Camera

The camera tab contains setting for the POV-Ray™ camera.

Camera settings tab

Perspective camera

This is the camera type used by LDD. When POV-Ray™ uses this camera, result is picture similar to LDD screenshot. Precondition is to render using output resolution having the same aspect ratio as is the screen resolution - for example when screen resolution is 800x600, rendering output resolution should also have aspect ratio 800:600 = 4:3. So rendering should be done at 200x150, 800x600, 1000x750 or similar maintaining the aspect ratio 4:3. When aspect ration is not maintained, visible portion of the model will be different than in LDD.

This type of camera has several characteristics:

Horizontal view angle

View angle determines how wide area of the scene is seen by camera and also how deep is the perspective. LDD uses view angle which corresponds to approximately 25°. This view angle gives not so deep perspective view. When deeper perspective angle is needed use custom camera view angle.

Note: LDD to POV-Ray™ Converter recalculates position of the camera to keep approximately the same area of the model in the view, but it is not accurate so some test renders are recommended before running final render.

Focal blur

Focal blur in the POV-Ray™ uses 4 main parameters which have an influence on the focal blur appearance in the final output image.

Aperture

This value determines how much blurred is the image - or how wide is the zone of sharpness. Smaller values produce sharper image with wide zone of sharpness, larger values result in more blurred image. Generally, on a real photography, close-up pictures showing details have more focal blur present and this means, that such rendered images need higher aperture values.

Blur samples

To simulate focal blur POV-Ray takes additional rays for each rendered pixel.  Blur samples controls how many additional rays are used. The more rays, the higher output quality and more realistic focal blur appearance but also longer rendering time.

Confidence and Variance

These two parameters control the adaptive process of spawning additional rays. Blur samples represents maximum number of rays, but POV-Ray™ stops spawning new rays as soon as the calculated pixel color differs less than variance with a certain confidence. Higher confidence leads to higher quality but also means, that adaptive process will probably take all blur samples and therefore rendering will take longer.

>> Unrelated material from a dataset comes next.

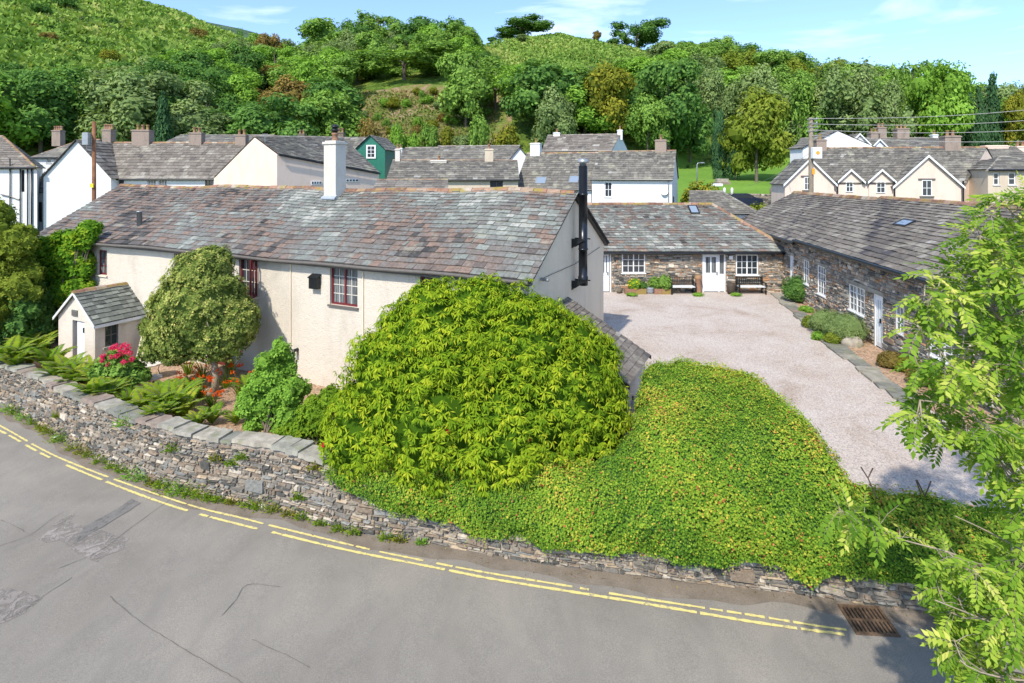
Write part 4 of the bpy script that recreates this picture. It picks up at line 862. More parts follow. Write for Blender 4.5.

Spherical (panoramatic) camera

This special type of camera is useful to create HDR images useful for lighting and reflections during rendering of other models. Good example is a castle yard. Camera placed in the center of a square castle yard will generated full 360° view image of the whole castle and yard and when used for other models as sky sphere image, it will look like the model was photographed in the center of that castle yard.